**Your objective:** Line by line, repeat the data below exactly, beginning at the first line and ending at the line with "scene.camera = cam". Omit pictures.

**Listed records:**
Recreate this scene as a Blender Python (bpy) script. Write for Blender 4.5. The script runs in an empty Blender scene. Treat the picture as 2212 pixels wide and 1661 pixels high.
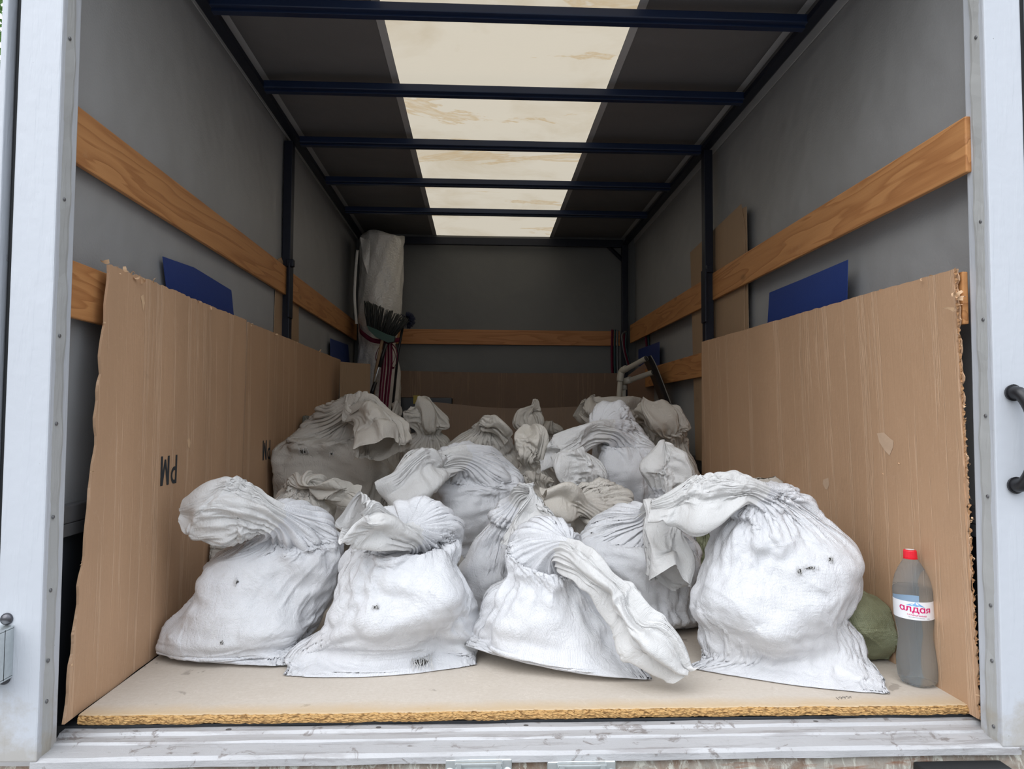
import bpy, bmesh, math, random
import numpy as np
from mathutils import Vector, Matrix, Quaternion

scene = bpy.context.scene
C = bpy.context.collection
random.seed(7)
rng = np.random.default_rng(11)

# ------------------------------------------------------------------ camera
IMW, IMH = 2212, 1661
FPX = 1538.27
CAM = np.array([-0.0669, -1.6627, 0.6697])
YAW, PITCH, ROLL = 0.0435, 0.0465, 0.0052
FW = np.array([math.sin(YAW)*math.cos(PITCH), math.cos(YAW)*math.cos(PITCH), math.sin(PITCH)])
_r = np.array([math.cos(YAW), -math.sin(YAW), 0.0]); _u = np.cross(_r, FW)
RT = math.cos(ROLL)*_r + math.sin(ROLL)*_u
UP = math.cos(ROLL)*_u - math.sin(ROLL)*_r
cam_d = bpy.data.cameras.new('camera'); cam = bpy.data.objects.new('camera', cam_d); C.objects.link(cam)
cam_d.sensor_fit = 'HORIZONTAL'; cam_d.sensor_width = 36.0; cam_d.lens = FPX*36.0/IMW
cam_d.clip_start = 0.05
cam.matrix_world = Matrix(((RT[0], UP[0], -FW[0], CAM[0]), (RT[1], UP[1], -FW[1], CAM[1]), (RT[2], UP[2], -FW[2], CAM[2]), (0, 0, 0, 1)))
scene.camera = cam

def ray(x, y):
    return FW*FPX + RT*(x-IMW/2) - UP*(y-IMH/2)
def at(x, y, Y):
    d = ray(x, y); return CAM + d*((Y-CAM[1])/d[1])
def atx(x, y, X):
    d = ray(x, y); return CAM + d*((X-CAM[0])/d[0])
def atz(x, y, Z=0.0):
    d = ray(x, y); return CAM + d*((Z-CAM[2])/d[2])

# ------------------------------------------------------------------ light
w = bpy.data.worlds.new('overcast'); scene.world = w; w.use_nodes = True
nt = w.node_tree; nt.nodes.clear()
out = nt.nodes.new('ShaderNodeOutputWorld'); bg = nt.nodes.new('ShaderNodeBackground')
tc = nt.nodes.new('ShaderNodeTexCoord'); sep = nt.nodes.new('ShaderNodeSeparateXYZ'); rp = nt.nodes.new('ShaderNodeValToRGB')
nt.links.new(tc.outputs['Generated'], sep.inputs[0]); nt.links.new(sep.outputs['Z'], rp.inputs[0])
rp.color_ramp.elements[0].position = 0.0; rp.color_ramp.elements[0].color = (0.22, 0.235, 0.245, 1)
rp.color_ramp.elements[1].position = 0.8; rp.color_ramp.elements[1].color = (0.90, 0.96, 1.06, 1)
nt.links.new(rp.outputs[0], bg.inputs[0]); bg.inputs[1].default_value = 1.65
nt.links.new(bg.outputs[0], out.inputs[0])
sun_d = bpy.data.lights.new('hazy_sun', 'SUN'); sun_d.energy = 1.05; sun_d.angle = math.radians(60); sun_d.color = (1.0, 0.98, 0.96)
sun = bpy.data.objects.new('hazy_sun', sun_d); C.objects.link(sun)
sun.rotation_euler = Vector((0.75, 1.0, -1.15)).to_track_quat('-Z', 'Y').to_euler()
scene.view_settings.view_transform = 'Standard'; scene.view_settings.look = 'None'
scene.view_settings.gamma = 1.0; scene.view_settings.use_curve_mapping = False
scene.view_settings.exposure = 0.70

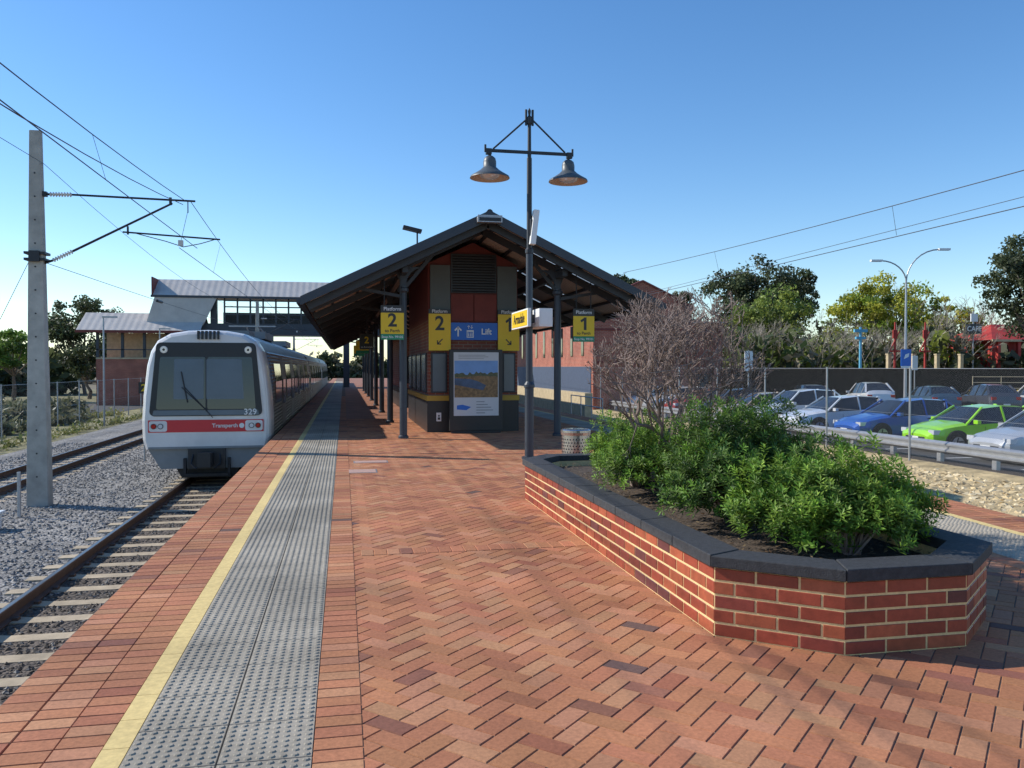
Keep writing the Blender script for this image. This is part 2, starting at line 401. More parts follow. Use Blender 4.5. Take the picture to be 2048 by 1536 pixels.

**Response:**
Recreate this scene as a Blender Python (bpy) script. Write for Blender 4.5. The script runs in an empty Blender scene. Treat the picture as 2212 pixels wide and 1661 pixels high.
import bpy, bmesh, math, random
import numpy as np
from mathutils import Vector, Matrix, Quaternion

scene = bpy.context.scene
C = bpy.context.collection
random.seed(7)
rng = np.random.default_rng(11)

# ------------------------------------------------------------------ camera
IMW, IMH = 2212, 1661
FPX = 1538.27
CAM = np.array([-0.0669, -1.6627, 0.6697])
YAW, PITCH, ROLL = 0.0435, 0.0465, 0.0052
FW = np.array([math.sin(YAW)*math.cos(PITCH), math.cos(YAW)*math.cos(PITCH), math.sin(PITCH)])
_r = np.array([math.cos(YAW), -math.sin(YAW), 0.0]); _u = np.cross(_r, FW)
RT = math.cos(ROLL)*_r + math.sin(ROLL)*_u
UP = math.cos(ROLL)*_u - math.sin(ROLL)*_r
cam_d = bpy.data.cameras.new('camera'); cam = bpy.data.objects.new('camera', cam_d); C.objects.link(cam)
cam_d.sensor_fit = 'HORIZONTAL'; cam_d.sensor_width = 36.0; cam_d.lens = FPX*36.0/IMW
cam_d.clip_start = 0.05
cam.matrix_world = Matrix(((RT[0], UP[0], -FW[0], CAM[0]), (RT[1], UP[1], -FW[1], CAM[1]), (RT[2], UP[2], -FW[2], CAM[2]), (0, 0, 0, 1)))
scene.camera = cam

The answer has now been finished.